Philippe Lamour, 1903-1992 : un contemporain capital

Publié le par Michel Boissard

Philippe Lamour, 1903-1992 : un contemporain capital

 

 

 

« On le croyait sacré et embaumé, il meurt et l’on découvre combien il reste vivant. » Ces mots de Sartre, comment ne pas les dédier au souvenir de Philippe Lamour pour le centième anniversaire de sa naissance ? Sous la figure célébrée du père de l’aménagement du territoire, la biographie que lui consacre Jean-Robert Pitte révèle un personnage protéiforme, pétri des contradictions de son siècle, un esprit libre.

            A lui seul Philippe Lamour réunit les contrastes de notre géographie nationale. Natif de la plaine des Flandres, il achève son existence dans les fonctions de Président du Conseil économique et social du Languedoc-Roussillon. Entre-temps, il est Maire de la commune montagnarde de Ceillac, dans le Queyras. Philippe Lamour ou la diversité française. Avocat de métier il plaide, durant les années 30, dans les affaires Seznec et Stavisky. Avec son confrère du Barreau, le futur cinéaste André Cayatte, il écrit des romans gais. Enfin aux yeux du plus grand nombre, il est le paysan de Bellegarde. Se voulant à droite et à gauche, il est adepte de Lénine, Mussolini et Roosevelt. Il sera candidat radical-socialiste sous le Front Populaire. Puis il s’oppose à Vichy, tout en inclinant fortement vers le retour à la terre. En coquetterie avec De Gaulle, il demeure attaché à l’œuvre de Mendès-France. Philippe Lamour ou le non-conformisme.

            Mais comme le dit Pascal, c’est d’un point fixe qu’il faut juger les hommes et les choses. La traversée de siècle de Philippe Lamour s’arrime à deux ancrages forts. La revue Plans, un laboratoire d’idées dans la France des années tournantes d’après- 1914-18. Son leitmotiv : la planification pour l’économie, la société, la ville. L’équipe est prestigieuse : Giraudoux, Thomas Mann, Le Corbusier, Léger et Picart Le Doux … A la Libération, le laboratoire devient grandeur nature. C’est le Languedoc. Le Plan cesse d’être une utopie. Grâce à Jean Monnet, il est désormais une ardente obligation. L’aménagement régional en est la clé, à commencer par les campagnes et la maîtrise de l’eau. Le Bas-Rhône-Languedoc est l’aboutissement de ce grand-œuvre.

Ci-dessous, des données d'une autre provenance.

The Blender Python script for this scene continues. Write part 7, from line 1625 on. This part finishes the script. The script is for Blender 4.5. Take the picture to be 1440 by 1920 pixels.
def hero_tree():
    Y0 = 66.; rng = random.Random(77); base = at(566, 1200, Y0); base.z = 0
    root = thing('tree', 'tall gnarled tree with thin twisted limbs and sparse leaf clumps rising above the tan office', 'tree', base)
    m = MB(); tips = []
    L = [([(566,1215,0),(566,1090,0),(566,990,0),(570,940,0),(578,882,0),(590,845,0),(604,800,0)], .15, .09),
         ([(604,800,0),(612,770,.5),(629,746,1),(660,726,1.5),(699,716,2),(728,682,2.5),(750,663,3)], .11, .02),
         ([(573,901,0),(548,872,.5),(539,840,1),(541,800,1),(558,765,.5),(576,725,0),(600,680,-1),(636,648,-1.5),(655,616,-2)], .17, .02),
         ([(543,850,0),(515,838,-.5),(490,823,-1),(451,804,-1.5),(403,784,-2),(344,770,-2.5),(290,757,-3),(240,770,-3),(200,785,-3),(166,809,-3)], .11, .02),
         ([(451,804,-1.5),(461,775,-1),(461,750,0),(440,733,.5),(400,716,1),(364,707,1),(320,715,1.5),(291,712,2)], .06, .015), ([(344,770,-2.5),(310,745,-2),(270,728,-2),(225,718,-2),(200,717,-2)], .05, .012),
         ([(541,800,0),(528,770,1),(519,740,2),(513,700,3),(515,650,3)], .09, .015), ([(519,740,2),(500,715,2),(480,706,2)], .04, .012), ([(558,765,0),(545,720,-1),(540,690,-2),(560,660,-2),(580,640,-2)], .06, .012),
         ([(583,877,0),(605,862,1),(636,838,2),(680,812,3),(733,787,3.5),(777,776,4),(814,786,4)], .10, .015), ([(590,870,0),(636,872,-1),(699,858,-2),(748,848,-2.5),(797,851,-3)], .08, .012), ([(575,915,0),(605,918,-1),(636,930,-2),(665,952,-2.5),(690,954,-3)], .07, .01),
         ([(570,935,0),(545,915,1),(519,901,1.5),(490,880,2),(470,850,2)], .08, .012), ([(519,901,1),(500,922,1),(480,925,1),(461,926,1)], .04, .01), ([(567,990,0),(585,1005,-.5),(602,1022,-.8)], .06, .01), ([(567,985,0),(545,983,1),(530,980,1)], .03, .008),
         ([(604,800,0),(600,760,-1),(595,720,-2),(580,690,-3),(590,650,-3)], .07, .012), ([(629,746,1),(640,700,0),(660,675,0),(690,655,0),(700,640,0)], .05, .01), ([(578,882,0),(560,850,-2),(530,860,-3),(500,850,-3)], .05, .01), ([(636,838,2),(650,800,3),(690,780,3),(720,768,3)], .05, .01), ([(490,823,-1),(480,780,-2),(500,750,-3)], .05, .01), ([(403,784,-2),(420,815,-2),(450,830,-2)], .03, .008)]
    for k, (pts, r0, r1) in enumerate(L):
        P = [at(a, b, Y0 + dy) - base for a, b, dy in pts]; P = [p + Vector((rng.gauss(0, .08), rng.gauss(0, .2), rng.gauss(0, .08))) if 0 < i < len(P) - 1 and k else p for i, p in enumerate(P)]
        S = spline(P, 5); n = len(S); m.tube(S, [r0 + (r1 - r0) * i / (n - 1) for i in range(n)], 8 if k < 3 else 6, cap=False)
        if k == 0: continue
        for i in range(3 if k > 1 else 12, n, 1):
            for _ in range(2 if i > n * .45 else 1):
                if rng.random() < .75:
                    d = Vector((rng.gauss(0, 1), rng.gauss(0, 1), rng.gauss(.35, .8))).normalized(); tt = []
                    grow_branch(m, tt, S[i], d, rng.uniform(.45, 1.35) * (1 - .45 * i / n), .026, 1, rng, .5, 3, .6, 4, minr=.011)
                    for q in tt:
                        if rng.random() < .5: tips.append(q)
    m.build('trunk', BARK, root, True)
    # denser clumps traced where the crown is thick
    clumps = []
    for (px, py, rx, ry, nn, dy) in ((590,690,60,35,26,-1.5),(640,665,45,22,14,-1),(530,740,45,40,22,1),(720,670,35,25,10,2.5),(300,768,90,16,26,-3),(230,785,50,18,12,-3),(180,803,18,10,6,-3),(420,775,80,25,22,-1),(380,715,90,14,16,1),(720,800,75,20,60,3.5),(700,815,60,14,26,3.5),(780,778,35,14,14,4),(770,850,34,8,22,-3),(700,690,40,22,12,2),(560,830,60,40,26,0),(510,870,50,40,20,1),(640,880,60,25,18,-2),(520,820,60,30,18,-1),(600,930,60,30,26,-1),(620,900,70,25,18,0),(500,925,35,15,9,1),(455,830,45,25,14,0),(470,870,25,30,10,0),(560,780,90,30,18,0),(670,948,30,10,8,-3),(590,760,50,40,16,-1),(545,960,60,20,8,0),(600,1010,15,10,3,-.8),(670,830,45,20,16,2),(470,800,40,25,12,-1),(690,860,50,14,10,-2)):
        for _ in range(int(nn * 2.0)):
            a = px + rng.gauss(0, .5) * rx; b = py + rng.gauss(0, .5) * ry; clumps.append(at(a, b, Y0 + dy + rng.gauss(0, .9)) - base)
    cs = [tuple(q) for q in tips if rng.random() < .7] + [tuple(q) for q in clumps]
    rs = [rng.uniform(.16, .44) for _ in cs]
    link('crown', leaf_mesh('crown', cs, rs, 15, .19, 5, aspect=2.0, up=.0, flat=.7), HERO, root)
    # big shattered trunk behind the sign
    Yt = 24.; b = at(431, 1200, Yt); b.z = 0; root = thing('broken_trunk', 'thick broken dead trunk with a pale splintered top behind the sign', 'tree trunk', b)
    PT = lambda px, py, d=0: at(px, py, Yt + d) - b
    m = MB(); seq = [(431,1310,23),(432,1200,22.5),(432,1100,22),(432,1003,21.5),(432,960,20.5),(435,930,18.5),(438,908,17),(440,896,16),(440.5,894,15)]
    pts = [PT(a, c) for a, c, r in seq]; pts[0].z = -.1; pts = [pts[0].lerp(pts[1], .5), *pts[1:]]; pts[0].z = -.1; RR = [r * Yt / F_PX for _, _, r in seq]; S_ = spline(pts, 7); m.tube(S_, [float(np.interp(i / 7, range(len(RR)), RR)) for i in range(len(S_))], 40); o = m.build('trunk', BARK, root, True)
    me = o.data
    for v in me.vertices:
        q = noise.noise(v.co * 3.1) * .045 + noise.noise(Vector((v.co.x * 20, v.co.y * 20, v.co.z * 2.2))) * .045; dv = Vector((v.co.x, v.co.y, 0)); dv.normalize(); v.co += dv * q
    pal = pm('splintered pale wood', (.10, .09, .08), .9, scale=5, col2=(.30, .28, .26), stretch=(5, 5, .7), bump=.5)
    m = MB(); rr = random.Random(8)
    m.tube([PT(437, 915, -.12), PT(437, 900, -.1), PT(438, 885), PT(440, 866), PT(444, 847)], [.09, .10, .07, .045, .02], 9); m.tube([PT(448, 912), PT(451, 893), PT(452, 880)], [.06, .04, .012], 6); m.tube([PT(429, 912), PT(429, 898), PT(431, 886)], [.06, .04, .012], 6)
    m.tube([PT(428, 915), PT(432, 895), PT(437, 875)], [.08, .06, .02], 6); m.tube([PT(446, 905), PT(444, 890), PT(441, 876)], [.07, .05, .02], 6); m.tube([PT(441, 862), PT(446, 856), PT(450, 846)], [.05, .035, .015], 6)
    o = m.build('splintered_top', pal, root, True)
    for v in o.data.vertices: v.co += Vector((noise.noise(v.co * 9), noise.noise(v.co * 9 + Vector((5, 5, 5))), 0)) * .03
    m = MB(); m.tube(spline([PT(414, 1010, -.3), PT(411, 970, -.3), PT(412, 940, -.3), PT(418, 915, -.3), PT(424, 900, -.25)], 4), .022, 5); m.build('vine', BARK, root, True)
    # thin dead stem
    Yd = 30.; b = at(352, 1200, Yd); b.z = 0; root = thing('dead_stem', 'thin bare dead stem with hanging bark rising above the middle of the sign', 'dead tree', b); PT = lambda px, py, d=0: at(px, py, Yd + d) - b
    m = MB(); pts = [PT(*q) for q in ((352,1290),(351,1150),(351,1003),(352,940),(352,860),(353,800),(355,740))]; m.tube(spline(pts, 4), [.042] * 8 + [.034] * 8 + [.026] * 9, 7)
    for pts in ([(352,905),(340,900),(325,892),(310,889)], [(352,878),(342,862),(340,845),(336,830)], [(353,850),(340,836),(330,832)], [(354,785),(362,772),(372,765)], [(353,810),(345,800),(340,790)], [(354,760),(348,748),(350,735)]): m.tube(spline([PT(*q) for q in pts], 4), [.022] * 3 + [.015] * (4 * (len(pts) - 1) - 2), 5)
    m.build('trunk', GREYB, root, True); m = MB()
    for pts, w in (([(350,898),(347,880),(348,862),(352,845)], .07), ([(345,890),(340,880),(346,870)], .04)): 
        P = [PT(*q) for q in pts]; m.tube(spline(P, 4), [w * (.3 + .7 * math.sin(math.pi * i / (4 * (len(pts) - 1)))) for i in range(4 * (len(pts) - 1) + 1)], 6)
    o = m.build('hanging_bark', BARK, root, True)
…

Concluant un ouvrage passionnant, J.R. Pitte en appelle à Giono et Edmond Rostand. Philippe Lamour fût une âme forte. Il avait du panache. Ce double qualificatif sied bien à celui qui demeure un contemporain capital.

 

 

           

Michel Boissard

 

Philippe Lamour, 1903-1992, Jean-Robert Pitte,  Fayard, 2002,  22  euros.